The grandmother didn't twitch a wrinkle... the target.

The game. (Cue music to The good, bad and the ugly)
"Lets start," I handed the young girl the ball,"here, you can go first."
The game began. The girl threw the ball far too hard. It cleared the board, the table and the gazebo. She leapt out of her seat like a 'Jack in the box' and started what turned out to be a very long chase across the playground to retrieve it (cue Benny Hill music).
Next it was the mothers turn, not wanting to repeat her daughters aerobic exercise, she just dropped the ball onto the table. With no forward motion the ball bounced in the same spot at diminishing heights. (Cue Panama cigar music)
Next is was the Grandmothers turn, to my surprise she threw the ball with reasonable control. My eyes narrowed... the grandmother was the target and the competition. I took my shot and knocked out the grandmother cube (Cue 'Rocky' music) Yes, I am very competitive.
With the shots continuing in much the same vein the game developed to its conclusion. Another wayward shot by the girl but the increasing number of curious onlookers helped retrieve the ball. The mother missed again. And finally the winning shot from the grandmother.

Conclusion.
It was a bitter sweet loss. They bought the game.

Tuesday, 13 July 2010

The Bicycle Incident

This is CubikoGirl, Cubikoman’s seventeen year old step-daughter, and let me tell you; if it takes a village to raise a child, it takes the constant vigilance and support of this five person family to reign in an inventor. We’re still deep in the “spend lots of money and rip out your own hair in frustration” phase, which my step-dad demurely calls “the developmental stage of the business”, and I try to help out where I can. This blog was my idea, but getting this blog written is like getting blood out of a stone.

Step one: Select hefty stone

Step two: Aim at step-dad’s head

Step three: Ask step-dad, with a threatening grin, how his blog is going

Step four: Listen to his apologetic mumble until temptation overcomes you

Hey presto! Blood. Stone. So, I’m going to write a little bit of it myself, to show him how it’s done.

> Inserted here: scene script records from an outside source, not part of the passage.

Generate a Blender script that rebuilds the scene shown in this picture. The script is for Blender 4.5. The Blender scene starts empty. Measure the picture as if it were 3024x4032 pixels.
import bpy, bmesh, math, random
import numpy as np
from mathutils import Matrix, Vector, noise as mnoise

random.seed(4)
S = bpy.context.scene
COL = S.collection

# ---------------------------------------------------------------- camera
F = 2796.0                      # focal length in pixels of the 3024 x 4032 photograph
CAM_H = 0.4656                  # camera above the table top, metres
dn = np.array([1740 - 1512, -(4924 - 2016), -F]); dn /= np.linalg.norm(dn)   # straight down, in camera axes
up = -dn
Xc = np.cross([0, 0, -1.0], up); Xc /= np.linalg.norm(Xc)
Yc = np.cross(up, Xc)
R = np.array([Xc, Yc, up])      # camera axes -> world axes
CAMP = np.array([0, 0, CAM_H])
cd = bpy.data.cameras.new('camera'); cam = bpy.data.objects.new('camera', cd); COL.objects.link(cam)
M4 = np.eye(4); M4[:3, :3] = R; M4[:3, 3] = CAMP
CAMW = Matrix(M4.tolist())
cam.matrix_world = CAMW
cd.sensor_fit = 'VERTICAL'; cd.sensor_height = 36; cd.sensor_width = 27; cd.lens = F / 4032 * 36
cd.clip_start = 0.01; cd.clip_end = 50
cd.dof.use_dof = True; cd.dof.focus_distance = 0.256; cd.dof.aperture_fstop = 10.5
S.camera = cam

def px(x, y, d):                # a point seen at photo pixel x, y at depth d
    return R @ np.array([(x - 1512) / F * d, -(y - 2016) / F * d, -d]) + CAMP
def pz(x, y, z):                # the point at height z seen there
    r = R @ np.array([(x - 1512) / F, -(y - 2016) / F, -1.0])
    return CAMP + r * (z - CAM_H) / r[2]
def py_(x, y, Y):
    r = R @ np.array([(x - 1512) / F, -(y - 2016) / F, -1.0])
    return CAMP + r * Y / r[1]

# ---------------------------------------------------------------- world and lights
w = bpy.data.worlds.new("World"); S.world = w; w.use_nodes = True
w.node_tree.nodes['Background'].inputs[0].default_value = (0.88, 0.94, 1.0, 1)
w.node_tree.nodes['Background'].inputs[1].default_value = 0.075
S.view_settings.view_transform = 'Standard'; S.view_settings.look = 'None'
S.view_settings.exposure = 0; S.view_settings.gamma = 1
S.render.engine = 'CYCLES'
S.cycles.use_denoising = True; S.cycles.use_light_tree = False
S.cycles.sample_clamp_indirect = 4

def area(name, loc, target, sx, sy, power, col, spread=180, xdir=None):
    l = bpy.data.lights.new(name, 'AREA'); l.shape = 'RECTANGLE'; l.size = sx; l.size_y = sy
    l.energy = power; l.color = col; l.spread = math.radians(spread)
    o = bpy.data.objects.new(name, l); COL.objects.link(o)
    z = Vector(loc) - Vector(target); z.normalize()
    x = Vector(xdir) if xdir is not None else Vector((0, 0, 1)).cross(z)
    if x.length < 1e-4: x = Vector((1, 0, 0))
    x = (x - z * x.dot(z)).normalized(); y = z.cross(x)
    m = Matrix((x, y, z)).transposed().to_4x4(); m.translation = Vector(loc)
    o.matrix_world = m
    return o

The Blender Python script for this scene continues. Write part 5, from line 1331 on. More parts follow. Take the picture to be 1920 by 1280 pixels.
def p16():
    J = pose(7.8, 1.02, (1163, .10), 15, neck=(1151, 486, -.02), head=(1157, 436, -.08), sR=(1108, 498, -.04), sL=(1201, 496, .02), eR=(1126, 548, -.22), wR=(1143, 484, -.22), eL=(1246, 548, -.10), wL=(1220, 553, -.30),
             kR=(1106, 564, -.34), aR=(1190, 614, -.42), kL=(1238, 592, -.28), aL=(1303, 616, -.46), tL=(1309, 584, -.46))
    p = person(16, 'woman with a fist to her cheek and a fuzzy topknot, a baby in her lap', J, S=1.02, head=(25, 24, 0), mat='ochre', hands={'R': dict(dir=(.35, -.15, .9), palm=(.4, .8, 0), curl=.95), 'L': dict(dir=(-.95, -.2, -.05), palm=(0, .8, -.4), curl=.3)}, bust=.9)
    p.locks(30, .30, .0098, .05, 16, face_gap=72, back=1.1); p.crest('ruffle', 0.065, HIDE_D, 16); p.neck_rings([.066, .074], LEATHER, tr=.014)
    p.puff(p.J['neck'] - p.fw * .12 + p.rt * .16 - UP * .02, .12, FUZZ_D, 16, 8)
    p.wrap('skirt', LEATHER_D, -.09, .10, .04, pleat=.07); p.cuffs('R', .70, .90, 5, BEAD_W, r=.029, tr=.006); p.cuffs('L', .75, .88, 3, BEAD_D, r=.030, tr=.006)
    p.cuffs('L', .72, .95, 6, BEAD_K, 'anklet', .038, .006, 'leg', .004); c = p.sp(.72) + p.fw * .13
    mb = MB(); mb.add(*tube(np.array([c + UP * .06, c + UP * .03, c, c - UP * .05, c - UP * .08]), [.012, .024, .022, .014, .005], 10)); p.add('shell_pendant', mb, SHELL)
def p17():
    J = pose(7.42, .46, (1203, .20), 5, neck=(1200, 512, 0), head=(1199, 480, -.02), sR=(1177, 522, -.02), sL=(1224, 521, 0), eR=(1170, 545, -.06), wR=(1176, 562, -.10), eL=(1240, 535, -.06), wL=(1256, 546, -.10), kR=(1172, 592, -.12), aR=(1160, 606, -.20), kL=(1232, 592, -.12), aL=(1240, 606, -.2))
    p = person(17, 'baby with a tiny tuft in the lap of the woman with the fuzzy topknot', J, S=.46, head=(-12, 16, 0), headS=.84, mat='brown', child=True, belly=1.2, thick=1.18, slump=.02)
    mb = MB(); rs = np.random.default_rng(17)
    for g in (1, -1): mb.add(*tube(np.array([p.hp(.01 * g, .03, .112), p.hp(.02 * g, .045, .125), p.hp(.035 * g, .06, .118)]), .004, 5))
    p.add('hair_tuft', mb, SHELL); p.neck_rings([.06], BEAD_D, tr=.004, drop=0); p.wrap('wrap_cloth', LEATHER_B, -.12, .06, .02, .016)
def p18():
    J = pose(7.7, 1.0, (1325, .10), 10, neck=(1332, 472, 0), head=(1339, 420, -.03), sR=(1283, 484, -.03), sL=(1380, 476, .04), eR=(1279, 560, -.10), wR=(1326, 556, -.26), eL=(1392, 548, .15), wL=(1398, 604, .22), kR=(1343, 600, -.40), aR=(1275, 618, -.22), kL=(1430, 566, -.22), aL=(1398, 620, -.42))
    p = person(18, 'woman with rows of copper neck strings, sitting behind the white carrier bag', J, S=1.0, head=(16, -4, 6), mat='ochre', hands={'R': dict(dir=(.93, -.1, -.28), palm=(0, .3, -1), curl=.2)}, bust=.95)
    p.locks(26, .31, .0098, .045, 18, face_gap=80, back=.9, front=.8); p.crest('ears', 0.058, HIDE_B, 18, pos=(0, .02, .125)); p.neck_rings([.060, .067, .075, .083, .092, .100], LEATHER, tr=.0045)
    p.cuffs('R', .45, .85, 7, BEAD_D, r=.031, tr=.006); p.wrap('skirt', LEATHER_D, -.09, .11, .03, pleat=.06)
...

The ever-so-slightly raised voices of Mr and Mrs Cubikoman dragged me out of my summer-holiday lie in this morning. I lay awake, groggy and increasingly bewildered, as the “discussion” ratcheted up in volume from downstairs. It was a bit like listening to Prime Minister’s Question time; ferociously civilised, with only snatches of intelligible conversation;

“Bike... Trailer... Pubs...”

Bike powered portable pubs on a trailer? Trailering, bikey... what the hell?

Morbid curiosity drove me downstairs. Mr and Mrs C were in the kitchen. I slowly stuck my head around the door. Mr C stood by the counter, his eyes glittering with the blinding enthusiasm of a squirrel on sherbet. My heart sank. My step-dad is a great guy, don’t get me wrong, but he can be a little bit like a clockwork toy. He gets wound up, and then zam! Off he races in search of the next big thing, and he’ll go far if he’s facing the right direction. Or he’ll kinda... run into a wall and spin around in circles. My mind was suddenly filled with the image of him pulling a pub on a trailer. He’d do it.

He’s just that determined.

He glanced toward me, and pitched to us both. “I’ll get one of those trailers and cycle around to pubs, clubs schools, all of that, instead of this 'jump in the car, drive, park, jump in the car, drive, park.' A bicycle trailer, but I’ll put Cubikos in the back instead of kids. I’ll go from place to place selling Cubikos, I won’t have to pay for petrol, congestion charge, or anything! Plus, I’ll loose weight.”

Mrs Cubikoman took a breath to steady herself. I leant back to watch. Engarde, and...
“You have a car outside. Why don’t you use it? Or you could use a rucksack and carry five games at a time to each pub or- use the boot of your car.“

Parry, and repost. I smiled and reached for an apple.

Also:
“Where are we going to store the trailer in the winter?”

“Is this just a piece of equipment that you aren’t going to use?”

“How will you avoid arriving at the pubs all covered in sweat?”

“You haven’t used your bike for, what, eight years? Is it even safe?”

Mr C’s enthusiasm was beginning to dwindle. Something approaching a scowl crossed his face.

“Well, there are three bikes in the house.”

I paused. There were three bikes in the house. Mrs C, my sister and I had been given them for Christmas; they were lovely, bright pink and purple. I burst out laughing, but hid it with a bite of apple.

“So, you’re going to use my pink bike to pull a trailer of Cubikos from pub to pub?”

Touché. Mr C was wounded. “You aren’t supporting me, darling?”

Mrs C’s face darkened. I strongly suspected that she was leaning toward the “Blood
From Stone” school of thought (see above- the method can also be used to permanantly change a person's mind). I decided to take my cereal to another room.